SCARBOROUGH – A public hearing on Scarborough’s 2011-12 municipal budget
was scheduled for Wednesday, April 27, after the deadline for this week’s
Current. However, at the April 20 council meeting, Councilor Michael Wood,
speaking for the finance committee, said both school and town budgets had been
cut by “equally, in the $250,000 range.”
Wood also said the finance committee has recommended that
all requests from nonprofit agencies be rebuffed, saving “about $18,000.”
As detailed in the agenda for the April 27 hearing, the
municipal budget will ring in at $27,681,770 – a 1.89 percent increase over
current spending.
The largest increase (16.59 percent) is in debt service,
which jumps from $4.25 million to $4.96 million. Other increases are in fire
protection (up 3.46 percent, to $3.62 million), policing (up 3.46 percent, to
$6.41 million) and community services (up 1.6 percent, to $2.15 million).

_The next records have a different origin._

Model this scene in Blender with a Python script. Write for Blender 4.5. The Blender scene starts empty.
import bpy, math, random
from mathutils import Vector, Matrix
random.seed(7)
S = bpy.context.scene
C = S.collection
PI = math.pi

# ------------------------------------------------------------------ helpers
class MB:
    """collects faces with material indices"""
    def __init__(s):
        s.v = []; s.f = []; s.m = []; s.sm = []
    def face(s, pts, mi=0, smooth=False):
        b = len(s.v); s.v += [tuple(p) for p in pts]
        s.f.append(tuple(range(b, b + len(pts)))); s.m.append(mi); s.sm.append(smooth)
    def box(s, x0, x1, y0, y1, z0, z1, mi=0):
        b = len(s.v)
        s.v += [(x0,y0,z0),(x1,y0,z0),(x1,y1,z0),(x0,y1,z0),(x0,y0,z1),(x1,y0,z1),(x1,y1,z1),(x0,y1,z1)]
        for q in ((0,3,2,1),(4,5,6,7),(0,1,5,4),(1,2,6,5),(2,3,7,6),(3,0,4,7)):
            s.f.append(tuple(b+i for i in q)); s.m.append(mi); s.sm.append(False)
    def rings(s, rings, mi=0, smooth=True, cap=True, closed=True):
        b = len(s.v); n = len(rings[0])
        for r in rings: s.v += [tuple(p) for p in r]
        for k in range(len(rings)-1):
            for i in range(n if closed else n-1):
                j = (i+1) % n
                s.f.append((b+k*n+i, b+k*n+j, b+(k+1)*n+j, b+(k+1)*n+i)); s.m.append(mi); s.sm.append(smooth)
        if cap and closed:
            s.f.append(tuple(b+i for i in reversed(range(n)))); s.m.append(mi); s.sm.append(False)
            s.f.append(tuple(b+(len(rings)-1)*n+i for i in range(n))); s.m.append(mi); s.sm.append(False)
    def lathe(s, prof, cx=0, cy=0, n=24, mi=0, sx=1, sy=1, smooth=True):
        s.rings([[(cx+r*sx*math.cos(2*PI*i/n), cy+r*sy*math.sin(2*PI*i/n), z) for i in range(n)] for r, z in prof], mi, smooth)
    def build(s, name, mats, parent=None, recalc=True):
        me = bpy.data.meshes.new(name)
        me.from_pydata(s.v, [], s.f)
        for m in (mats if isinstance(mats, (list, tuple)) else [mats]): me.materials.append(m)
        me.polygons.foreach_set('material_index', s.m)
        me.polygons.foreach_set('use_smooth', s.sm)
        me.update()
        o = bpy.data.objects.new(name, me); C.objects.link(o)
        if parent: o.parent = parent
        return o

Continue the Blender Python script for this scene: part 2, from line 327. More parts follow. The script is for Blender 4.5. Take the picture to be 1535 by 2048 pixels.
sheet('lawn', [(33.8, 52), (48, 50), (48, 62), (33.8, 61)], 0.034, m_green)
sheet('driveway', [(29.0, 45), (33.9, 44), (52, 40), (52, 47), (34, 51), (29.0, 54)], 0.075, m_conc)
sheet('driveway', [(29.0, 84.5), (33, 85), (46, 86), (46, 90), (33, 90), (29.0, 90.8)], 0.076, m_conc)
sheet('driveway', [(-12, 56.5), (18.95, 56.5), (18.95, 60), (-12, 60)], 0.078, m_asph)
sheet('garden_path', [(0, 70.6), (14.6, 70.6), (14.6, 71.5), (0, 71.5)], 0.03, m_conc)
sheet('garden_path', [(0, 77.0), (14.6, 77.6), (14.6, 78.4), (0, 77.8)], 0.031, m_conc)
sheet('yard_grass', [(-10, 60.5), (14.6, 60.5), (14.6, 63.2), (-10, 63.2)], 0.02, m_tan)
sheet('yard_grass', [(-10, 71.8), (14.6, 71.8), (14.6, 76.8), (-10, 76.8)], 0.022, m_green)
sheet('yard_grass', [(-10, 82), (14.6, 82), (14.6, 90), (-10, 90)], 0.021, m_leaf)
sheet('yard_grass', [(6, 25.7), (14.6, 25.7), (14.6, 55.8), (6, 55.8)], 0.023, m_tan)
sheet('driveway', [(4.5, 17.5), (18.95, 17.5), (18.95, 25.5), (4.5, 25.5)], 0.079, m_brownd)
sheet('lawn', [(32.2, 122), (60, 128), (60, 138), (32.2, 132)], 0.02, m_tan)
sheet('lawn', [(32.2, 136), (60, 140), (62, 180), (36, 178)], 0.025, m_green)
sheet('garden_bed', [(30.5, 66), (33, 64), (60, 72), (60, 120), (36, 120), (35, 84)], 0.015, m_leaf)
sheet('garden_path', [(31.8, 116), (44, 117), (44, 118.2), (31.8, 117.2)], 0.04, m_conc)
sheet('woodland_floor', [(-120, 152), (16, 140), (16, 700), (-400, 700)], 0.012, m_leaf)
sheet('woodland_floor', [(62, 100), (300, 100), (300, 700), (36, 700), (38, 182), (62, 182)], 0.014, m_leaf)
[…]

The school budget is slated to go up 2.58 percent, to
$35,877,462. However, the share to be paid out of local property taxes is
proposed at a 5.04 percent hike, from $27.98 million to $29.39 million.
The $1.98 million tax to be paid to Cumberland County is up
2.7 percent.
According to Wood, the hit to the tax rate – which stood at
3.1 percent in the original budget draft – was hovering around 2.7 percent as
of April 20, “on current recommendations.”
“I think I can speak for the finance committee as a whole in
that they would really like to see that reduced further,” said Wood. “A tax rate increase at 2 percent, or
less, is what we are hoping to achieve.”